Try memorizing Desolation Row
The crazy thing about Bob...well, one of 'em
... is that he may be the only classic-era performer still working who has never used a teleprompter.
He talks about this at some length in his faux-tobiography Chronicles (I'm not sure how aware Bob is of what he got wrong, and I don't know that it matters
-- still a delightful book that I've read a few times), when he read a translation of The Odyssey one time while recuperating at a friend's house in NYC, and startled when he found that he could recite back a good bit of what he'd read without having even tried to memorize it. It just happened.
So he thought to himself, "Well, instead of writing short pop-folk songs that anyone can sing, what would happen if I wrote long, complicated things that were more like Homer than Woody Guthrie? Away from plain language into epic poetry?" I'm paraphrasing, but you know the rest.
Nowadays, he's mostly sticking to the same setlist for a variety of reasons, but it's not like he's singing mostly short or easy songs.
The decade of his that I saw him most often was during his 60s (not THE 60s, but rather the Aughts), where he was famously performing 100+ shows per year, with not a single setlist repeated. I saw him on a 3-night run in Boston where he played 48 different songs, repeated only two of them, twice each, so not a single song played all 3 nights. It was like a magic trick!
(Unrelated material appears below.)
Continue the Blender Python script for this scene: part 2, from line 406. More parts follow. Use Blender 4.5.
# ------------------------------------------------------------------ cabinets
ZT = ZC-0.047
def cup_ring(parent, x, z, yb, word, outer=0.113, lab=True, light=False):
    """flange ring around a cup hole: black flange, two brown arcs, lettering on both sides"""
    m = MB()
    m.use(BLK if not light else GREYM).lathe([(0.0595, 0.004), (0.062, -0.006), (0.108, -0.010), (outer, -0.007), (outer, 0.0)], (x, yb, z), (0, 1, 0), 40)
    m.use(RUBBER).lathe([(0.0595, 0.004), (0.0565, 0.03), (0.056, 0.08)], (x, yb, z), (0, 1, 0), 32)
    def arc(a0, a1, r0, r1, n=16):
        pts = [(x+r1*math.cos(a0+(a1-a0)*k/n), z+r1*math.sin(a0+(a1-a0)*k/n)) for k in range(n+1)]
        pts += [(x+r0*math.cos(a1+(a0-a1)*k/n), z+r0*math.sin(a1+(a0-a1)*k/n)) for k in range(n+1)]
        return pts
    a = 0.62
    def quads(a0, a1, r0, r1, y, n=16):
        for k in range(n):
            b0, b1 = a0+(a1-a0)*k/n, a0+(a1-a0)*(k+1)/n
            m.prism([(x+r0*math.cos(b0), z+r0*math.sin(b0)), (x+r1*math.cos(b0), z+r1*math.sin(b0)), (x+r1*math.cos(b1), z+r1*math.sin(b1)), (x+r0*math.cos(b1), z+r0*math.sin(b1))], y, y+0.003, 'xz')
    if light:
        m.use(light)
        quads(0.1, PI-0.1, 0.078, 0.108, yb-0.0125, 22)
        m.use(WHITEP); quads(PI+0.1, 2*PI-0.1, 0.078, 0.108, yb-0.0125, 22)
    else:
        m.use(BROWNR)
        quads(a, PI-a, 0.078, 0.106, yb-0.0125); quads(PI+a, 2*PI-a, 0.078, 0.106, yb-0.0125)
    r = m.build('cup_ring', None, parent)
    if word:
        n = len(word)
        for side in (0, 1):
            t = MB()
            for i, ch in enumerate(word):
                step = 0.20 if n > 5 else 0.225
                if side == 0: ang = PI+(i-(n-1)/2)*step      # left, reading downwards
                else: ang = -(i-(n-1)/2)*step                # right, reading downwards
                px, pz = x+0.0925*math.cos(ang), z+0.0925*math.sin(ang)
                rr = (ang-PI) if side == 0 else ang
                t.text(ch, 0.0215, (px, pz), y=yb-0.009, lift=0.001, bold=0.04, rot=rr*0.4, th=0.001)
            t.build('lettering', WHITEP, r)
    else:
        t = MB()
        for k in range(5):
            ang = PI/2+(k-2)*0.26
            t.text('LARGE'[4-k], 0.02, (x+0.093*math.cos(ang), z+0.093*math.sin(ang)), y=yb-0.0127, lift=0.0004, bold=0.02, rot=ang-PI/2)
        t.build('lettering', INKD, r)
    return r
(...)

I saw a goodly number of performances of Desolation Row, Visions of Johanna, It's All Right Ma, Like A Rolling Stone (an "easy" 7-minute jaunt, don't forget!), Gates of Eden, Chimes of Freedom, and others that any normal person would have difficulty singing one of, and watched him do them all, and more, again and again... in his 60s! Easily 200 different songs with my own two eyes, and probably more.
I was also just reading McCartney's explanation of why and how he uses a teleprompter, and it's mostly during Beatles songs!!! He'd found himself slipping into autopilot, and it was too easy to get distracted. So yeah, now he
reads Eleanor Rigby (the example he gave in this interview) to make sure he gets every word, stays in the moment, and doesn't get ahead of himself.
It's kind of the flip side of memorizing -- it comes easily to him, but he never wants to take the
performance for granted. For somebody there that night, it'll be the only time they see him, and him messing up something simple in their favorite Beatles song will not make for a charming anecdote. Get it right! So he does.